Sentámo-nos na esplanada como normalmente a seguir ao almoço. Notei-lhe uma agitação diferente. Um sorriso sereno e feliz. E contudo... havia ali qualquer coisa.
Há mais de dois meses que conseguiamo-nos encontrar por ali. Desde que a Luísa tinha saído da empresa. Mais um corte. No início deste mês estava particularmente preocupada. Neste momento trabalhava a partir de casa mas este mês, em particular, o trabalho ... nem vê-lo. Próximo mês estava quase todo preenchido, mas este... E sentia-lhe a angústia das contas para pagar, da creche dos gémeos, dos impostas, blá, blá... E a Luísa é das que vai à procura. Não se deixa ficar. Avança em várias frentes. Apenas, naquele mês, estava difícil. O que acabou por descobrir foi que, tinha de tirar o melhor proveito daquilo. Lembrou-se então de voltar a redefinir projetos, os profissionais mas também os pessoais.

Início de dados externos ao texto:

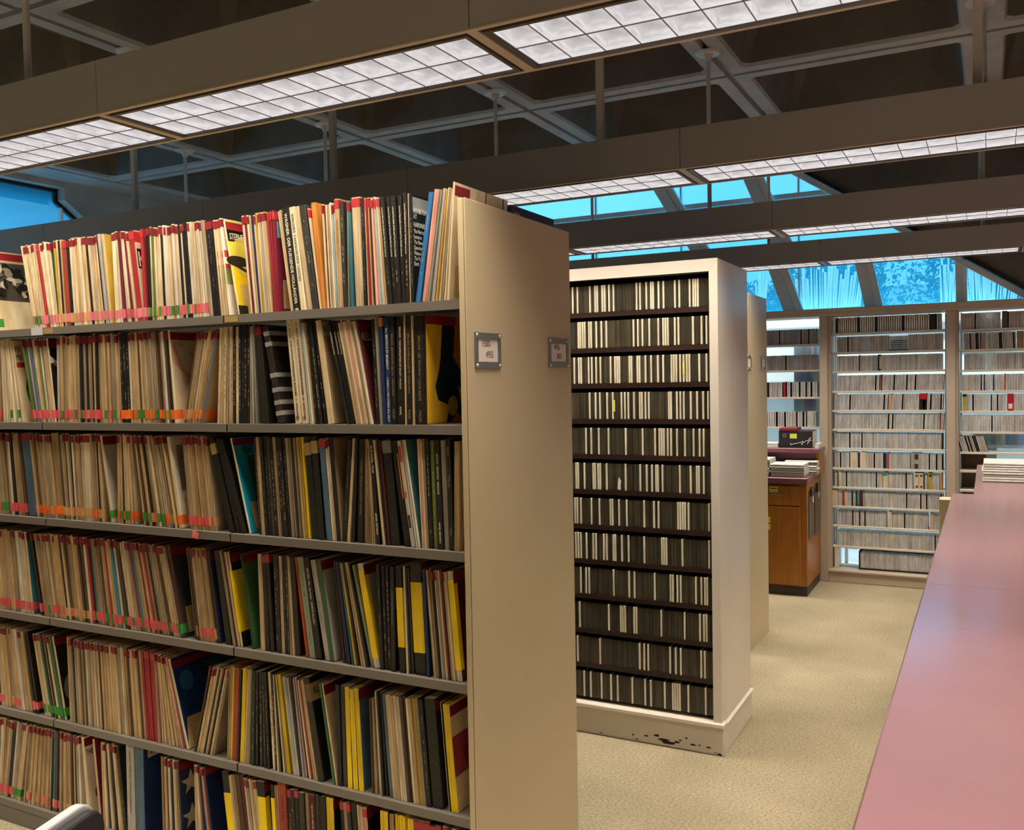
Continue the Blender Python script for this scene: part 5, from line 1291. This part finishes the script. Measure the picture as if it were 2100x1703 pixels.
# boxed sets and odd spines that stand out: shelf, columns, colours, words
BOX = [
 ('m', 1, 1823, 1862, 'c6d4d8', 'pale box with a grid of dark slots on the second middle shelf'),
 ('m', 2, 1800, 1807, '1a171a', 'black box with cream marks on the third middle shelf'), ('m', 2, 1760.5, 1764, '7d1d28', 'thin dark red case on the third middle shelf'),
 ('m', 3, 1805.5, 1809, '7c3530', 'brown-red case on the fourth middle shelf'),
 ('m', 4, 1823, 1829, 'd99a72', 'salmon-edged case on the fifth middle shelf'), ('m', 4, 1886, 1901, 'c21f2a', 'red over black boxed set on the fifth middle shelf'),
 ('m', 5, 1926, 1929, 'c4552c', 'orange case on the sixth middle shelf'),
 ('m', 7, 1744, 1757, 'd8cdb0', 'thick cream boxed set left of centre on the eighth middle shelf'), ('m', 7, 1764, 1775, 'dccbb2', 'thick buff boxed set on the eighth middle shelf'), ('m', 7, 1820, 1823, 'b8323c', 'thin red case on the eighth middle shelf'), ('m', 7, 1868, 1890, '9fa09c', 'wide grey boxed set with two pictures on the eighth middle shelf'),
 ('m', 8, 1720, 1724, 'cbbf94', 'yellowed case on the ninth middle shelf'), ('m', 8, 1811, 1820, 'd9c7a4', 'cream boxed set with a teal end on the ninth middle shelf'), ('m', 8, 1875, 1884, 'd5c3a8', 'left one of two beige boxed sets on the ninth middle shelf'), ('m', 8, 1884.5, 1893.5, 'd5c3a8', 'right one of two beige boxed sets on the ninth middle shelf'), ('m', 8, 1903, 1912, 'b3a24e', 'olive-yellow boxed set on the ninth middle shelf'), ('m', 8, 1929, 1933, 'd88a3a', 'orange case on the ninth middle shelf'),
 ('m', 9, 1706, 1717, 'd9c6a4', 'cream boxed set at the left of the tenth middle shelf'), ('m', 9, 1729.5, 1733, 'd2622a', 'orange case on the tenth middle shelf'), ('m', 9, 1761, 1764, '2f6a45', 'green case on the tenth middle shelf'), ('m', 9, 1767, 1770, '6a2430', 'maroon case on the tenth middle shelf'),
 ('m', 10, 1821, 1828, 'dbd0b8', 'thick ivory boxed set on the eleventh middle shelf'), ('m', 10, 1907, 1912, 'd6a186', 'pinkish case near the right of the eleventh middle shelf'),
 ('r', 0, 2055, 2066, '5d5048', 'brown boxed set on the top right-hand shelf'), ('r', 1, 2009.5, 2012, '8c1f34', 'crimson case on the second right-hand shelf'), ('r', 1, 2014, 2021, 'a89a92', 'taupe boxed set on the second right-hand shelf'), ('r', 1, 2086, 2099, 'a5835c', 'tan boxed set at the edge of the second right-hand shelf'),
 ('r', 3, 2059.5, 2063, 'b5564a', 'red-brown case on the fourth right-hand shelf'), ('r', 4, 1974, 1982, 'c0ae4a', 'mottled yellow boxed set on the fifth right-hand shelf'), ('r', 4, 2066, 2079, 'b01f2e', 'bright red boxed set with a white label on the fifth right-hand shelf'),
 ('l', 2, 1607, 1611, 'a3323c', 'dark red case on the third left-hand shelf'), ('l', 3, 1656, 1668, 'd3cfc6', 'thick pale boxed set on the lowest left-hand shelf')]
rz = [1.68+(v-1.68)*1.033-.012 for v in (1.995, 1.846, 1.695, 1.54, 1.391, 1.237, 1.086-.0, .948, .804)]
lz = [1.68+(v-1.68)*1.033-.01 for v in (1.925, 1.719, 1.502, 1.262)]
rt_, rbase = bay('window_shelves', -.196, 1.585, rz, 'cream shelves of discs across the right-hand back window above the counter end')
obj('wood_panel', MB().box(-.19, -.015, SY+.166, SY+.175, .55, 1.075), M_WOODP, rt_, rbase)
lt_, lbase = bay('window_shelves', -2.9, -1.222, lz, 'cream shelves of discs across the left-hand back window above the plum ledge')
def topz(b, k): return (midz if b == 'm' else rz if b == 'r' else lz)[k]+.0168
TAK = {}
for (b, k, p0, p1, c, lab) in BOX:
    kk = k if b == 'm' else k
    zb = topz(b, kk)
    x0, x1 = x_at(p0, zb+.06, SY), x_at(p1, zb+.06, SY)
    if x1-x0 < .011: x1 = x0+.011
    TAK.setdefault((b, kk), []).append((x0-.0008, x1+.0008))
    hgt = .127
    if b == 'm' and k == 1: hgt = .115
    m = MB(); m.bbox(x0, x1, SY-.006, SY+.135, zb, zb+hgt, .001, lin(c))
    o = obj('boxed_set' if x1-x0 > .015 else 'disc_case', m, M_TAPE, None, (x0, SY, zb)); tag(o, lab, 'boxed set' if x1-x0 > .015 else 'disc')
    def pt(nm, a0, a1, z0, z1, col):
        mm = MB(); mm.box((x1-x0)*a0, (x1-x0)*a1, -.0072, -.0061, hgt*z0, hgt*z1, lin(col)); link(nm, mm.mesh(nm, M_TAPE), o)
    if 'grid' in lab:
        for q in range(5): pt('slot_row', .08, .97, .12+.13*q, .18+.13*q, '3f5a66')
        pt('dark_foot', 0, 1, 0, .07, '151214')
    if 'over black' in lab: pt('black_front', .02, .98, 0, .66, '14100f'); pt('red_mark', .5, .8, .05, .6, '8a1c24'); pt('white_mark', .42, .5, .2, .6, 'd8d0c4')
    if 'two pictures' in lab: pt('picture', .35, .7, .62, .95, '4a2c2c'); pt('picture', .35, .7, .06, .34, '4a3830')
    if 'white label' in lab: pt('white_label', .15, .8, .12, .42, 'e4ded4')
    if 'cream marks' in lab: pt('cream_mark', .55, .95, .1, .9, 'd6c9ac')
    if 'teal end' in lab: pt('teal_end', 0, 1, .8, 1, '3f8f96')
    if 'mottled' in lab: pt('dark_end', 0, 1, .85, 1, '1c1a18')
    if 'beige' in lab: pt('dark_mark', .3, .8, .78, .9, '3a3440'); pt('dark_mark', .3, .8, .1, .22, '4a4450')
    if 'olive' in lab: pt('dark_mark', .2, .9, .8, .95, '28241c')
for k in range(12):
    x0 = -1.112+(.0 if k in (0, 4, 5, 6, 7, 8, 9) else .02); x1 = -.305 if k < 10 else -.30
    fill(x0, x1, topz('m', k), .0165 if k == 0 else .0103, TAK.get(('m', k), ()), [.10, .03, .03, .03, .06, .05, .04, .10, .06, .08, .03, .03][k], .04 if k in (3, 4, 5) else 0)
    if k == 0: pass
fill(-.918, -.365, .1124, .0103, (), .03)
for k in range(6): fill(-.185+(.02 if k in (1, 2) else 0), 1.55, topz('r', k) if k else topz('r', 0), .0103, TAK.get(('r', k), ()), .05, -.03 if k == 1 else 0)
# (right-hand shelf list starts under the small coloured books)
for k in range(4): fill(-2.2, -1.24, topz('l', k), .0103 if k < 2 else .0135, TAK.get(('l', k), ()), .06 if k < 2 else .30, 0, SP if k > 1 else ['b9bcc6', 'a9b6c6', 'c9c4c4', 'd0c8c0', 'b8a898'])
x = -.185
for q in range(16):        # leaning row by the counter
    c = rnd.choice(['d8d0c8', '2a2528', 'cfc8c2', 'e2dbd0']) if q != 10 else '2a2528'
    wdt = .022 if q == 10 else .0095
    add_stuff(wallstuff, casew(wdt, c), x, SY, topz('r', 6), -.28); x += (wdt+.001)/math.cos(.28)
o = link('packed_window_discs', wallstuff.mesh('packed_window_discs', M_CASE)); tag(o, 'tightly packed pale-spined compact discs filling the shelves in the back windows', 'discs', kind='stuff')
# the book room beyond: shelves behind the glass with coloured books
def back_books(px0, px1, n, zb, hs, where, Y=8.12):
    i = 0
    BC = [('yellow', 'c9a92a'), ('black', '23232c'), ('white', 'd9d6d0'), ('green', '3d7a52'), ('teal', '3c7a86'), ('navy', '24365c'), ('red', 'a3323c'), ('brown', '6e4e38'), ('cream', 'd9c9a2'), ('purple', '6a3f8c'), ('blue', '2f7fc4'), ('grey', '8f9698')]
    a, b = x_at(px0, zb+.15, Y), x_at(px1, zb+.15, Y); x = a
    seen = {}
    while x < b and i < n:
        nmc, c = BC[0] if (i == 0 and 'right' in where) else (BC[9] if (i == 0) else rnd.choice(BC))
        w = rnd.uniform(.014, .03); h = rnd.uniform(*hs)
        m = MB(); m.bbox(0, w-.001, 0, .12, 0, h, .002, lin(c))
        o = link('book', m.mesh('book', M_CARD), None, (x, Y, zb+.0005)); x += w; i += 1
        seen[nmc] = seen.get(nmc, 0)+1
        k = '%s %s book from left behind the glass %s' % (nth(seen[nmc]), nmc, where)
        tag(o, k, 'book', 'books behind the glass %s' % where)
rb = thing('rear_bookshelf', (.2, 8.2, 0), 'white bookshelf seen through the right-hand back window glass', 'bookshelf')
for z in (1.846, 1.10, .62): obj('shelf_board', MB().box(-.19, 1.5, 8.10, 8.30, z-.02, z), M_WSHELF, rb, (.2, 8.2, 0))
for x in (-.21, 1.5): obj('upright', MB().box(x, x+.02, 8.10, 8.30, 0, 2.0), M_WSHELF, rb, (.2, 8.2, 0))
obj('wood_back', MB().box(-.189, .06, 8.31, 8.32, 0, 1.07), M_BROWN, rb, (.2, 8.2, 0))
back_books(1962, 2082, 40, 1.846, (.19, .27), 'above the right-hand disc shelves')
back_books(1995, 2099, 40, 1.10, (.16, .21), 'behind the leaning discs at right')
lb = thing('rear_bookshelf', (-1.6, 8.2, 0), 'white bookshelf seen through the left-hand back window glass', 'bookshelf')
for z in (1.80, 1.585, 1.365): obj('shelf_board', MB().box(-2.2, -1.15, 8.10, 8.30, z-.02, z), M_WSHELF, lb, (-1.6, 8.2, 0))
for x in (-2.22, -1.15): obj('upright', MB().box(x, x+.02, 8.10, 8.30, 0, 2.0), M_WSHELF, lb, (-1.6, 8.2, 0))
for z, w in ((1.80, 'over the second left-hand shelf'), (1.585, 'over the third left-hand shelf'), (1.365, 'over the lowest left-hand shelf')):
    back_books(1628, 1682, 16, z, (.15, .19), w)
# pipe behind the lowest middle shelf
tag(obj('curved_pipe', MB().cyl((-1.08, 8.2, .20), (-.99, 8.2, .20), .014, n=10).cyl((-.99, 8.2, .20), (-.965, 8.2, .25), .014, n=10).cyl((-1.08, 8.2, .20), (-1.08, 8.2, -.049), .014, n=10), M_TRIM, None, (-1.03, 8.2, .2)), 'beige bent pipe seen through the gap under the lowest middle shelf', 'pipe')

# ================================================================== ROSE COUNTER
CZ = 1.05
base = (.5, 2.5, 0)
ct = thing('service_counter', base, 'long rose laminate counter running down the right side', 'counter')
obj('countertop', MB().bbox(-.168, 1.15, -.4, 5.255, CZ-.035, CZ, .004), M_PINK, ct, base)
obj('extension_top', MB().bbox(-.068, 1.15, 5.2555, 6.95, CZ-.035, CZ-.0005, .003), M_PINK, ct, base)
obj('side_panel', MB().box(-.13, -.11, -.4, 5.14, 0, CZ-.0355), M_LINTEL, ct, base)
obj('side_panel', MB().box(-.05, -.03, 5.26, 6.9, 0, CZ-.0355), M_LINTEL, ct, base)
obj('end_panel', MB().bbox(-.225, -.169, 5.15, 5.255, 0, CZ-.02, .003), M_STEEL, ct, base)
obj('rear_panel', MB().box(1.11, 1.13, -.4, 6.9, 0, CZ-.0355), M_LINTEL, ct, base)
obj('seam', MB().box(-.1675, 1.149, 2.965, 2.9665, CZ-.001, CZ+.0002), M_PLUM, ct, base)
for i in range(4):
    bundle('newspaper', -.03+.006*(i % 2), .42, 5.86+.004*i, 6.16+.006*i, CZ+.0002+i*.0275, .027, ['lowest', 'second', 'third', 'topmost'][i]+' folded newspaper in the stack at the far end of the rose counter', 'newspaper', 'newspapers on the counter', 2, .004)

# ================================================================== CHAIR AT THE BOTTOM LEFT
Zt = .86
p = on_z(166, 1645, Zt); q = on_z(80, 1703, Zt)
d = (Vector((q.x, q.y, 0))-Vector((p.x, p.y, 0))).normalized()      # along the top rail, towards the camera
ang = math.atan2(d.y, d.x)
L = .44
c0 = Vector((p.x, p.y, 0))-d*.03
base = (c0.x+d.x*L/2, c0.y+d.y*L/2, 0)
ch = thing('task_chair', base, 'chair at bottom left, black padded back in a pale grey plastic shell', 'chair', rot=(0, 0, ang))
# local frame: x along the back, y away from the seat side
def rr(w, h, r, n=5):
    pts = []
    for cx, cz, a in ((w/2-r, h/2-r, 0), (-w/2+r, h/2-r, 90), (-w/2+r, -h/2+r, 180), (w/2-r, -h/2+r, 270)):
        for k in range(n+1):
            t = math.radians(a+90*k/n); pts.append((cx+r*math.cos(t), cz+r*math.sin(t)))
    return pts
def lobj(nm, m, mt, bev=0):
    me = m.mesh(nm, mt); fixn(me); o = link(nm, me, ch)
    if bev:
        b = o.modifiers.new('soft', 'BEVEL'); b.width = bev; b.segments = 3; b.limit_method = 'ANGLE'
    return o
side = 1
m = MB(); m.prism([(x, z+Zt-.19) for x, z in rr(L, .38, .05)], 'y', -.012, .012); lobj('back_shell', m, M_PLASTICW, .006)
m = MB(); m.prism([(x, z+Zt-.19) for x, z in rr(L-.016, .364, .045)], 'y', .0125, .04); lobj('back_pad', m, M_PAD, .01)
m = MB(); m.prism([(x, z+.30) for x, z in rr(L, .44, .06)], 'z', .43, .455); lobj('seat_shell', m, M_PLASTICW, .006)
m = MB(); m.prism([(x, z+.30) for x, z in rr(L-.02, .42, .055)], 'z', .4555, .49); lobj('seat_pad', m, M_PAD, .01)
for x in (-.15, .15):
    m = MB(); m.cyl((x, -.02, Zt-.34), (x, .0, .60), .011, n=8); m.cyl((x, 0, .60), (x, .09, .425), .011, n=8); lobj('back_bracket', m, M_METAL)
for x in (-.19, .19):
    for y in (.11, .48):
        m = MB(); m.cyl((x, y, .43), (x*1.1, y+(.03 if y > .3 else -.03), .0), .011, .010, n=8); lobj('leg', m, M_METAL)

Chegado ao fim do mês, ali estavamos as duas.
"Sabes? Acho que este mês me saiu o euromilhões!"
O café estava morno mas acabei por cuspi-lo para cima da senhora tia, sentada ao nosso lado. Depois de mil desculpas, de um tira nódas à pressão, virei-me e gritei em surdina:
- Tu o qué?
- Saiu-me o euromilhões. Aliás, bem melhor que isso. Este mês foi difícil. O próximo ainda vai ser mais, mesmo com o trabalho marcado. Sabes como é, os pagamentos que nunca mais chegam, os atrasos. Mas saiu-me o euromilhões.
Como continuava com cara de bispo, em véspera de sexta-feira santa, apressou-se a explicar:
- Reencontrei-me com os meninos. Reencontrei-me comigo, com a comida. Mas sobretudo, reencontrei-me com os meninos. Aqueles dias na serra, em que fomos só os 3... descobri uma nova mãe, que pensei que nem existisse. E falta-me a estabilidade e chateia-me muito nunca saber o dia de amanhã. Mas sabes? Desaparece sempre tanta gente de um momento para o outro e a isso também não se pode chamar estabilidade. E eu sei com o que conto, comigo, com os miúdos e o Zé. Mas aqueles dias em que fui sozinha com os gémeos, fez-me pensar. Não tem preço o tempo com eles. Não tem preço, o pôr-do-sol à beira do lago e nós a atirar pedras para lá, ou a fugir do pastor porque lhe espantamos o rebanho. Não tem preço, sabes? Ou fazermos picniques por ali, porque não há dinheiro para outras mordomias. E temo-nos descoberto tanto, tanto.... Não tem preço. Se quero ganhar mais dinheiro? Quero, quero muito. Mas isto que estou a ganhar, ninguém me poderia dar ou eu comprar. São escolhas, são tempos de Vida. Por isso te digo, saiu-me muito melhor que o euromilhões. A percepção do presente e dos que amo.
E com isto ficámos no silêncio. Eu e a minha amiga Luísa multimilionária. Acho que ainda hoje, ao fim da tarde, vou passar a jogar na mesma lotaria que ela.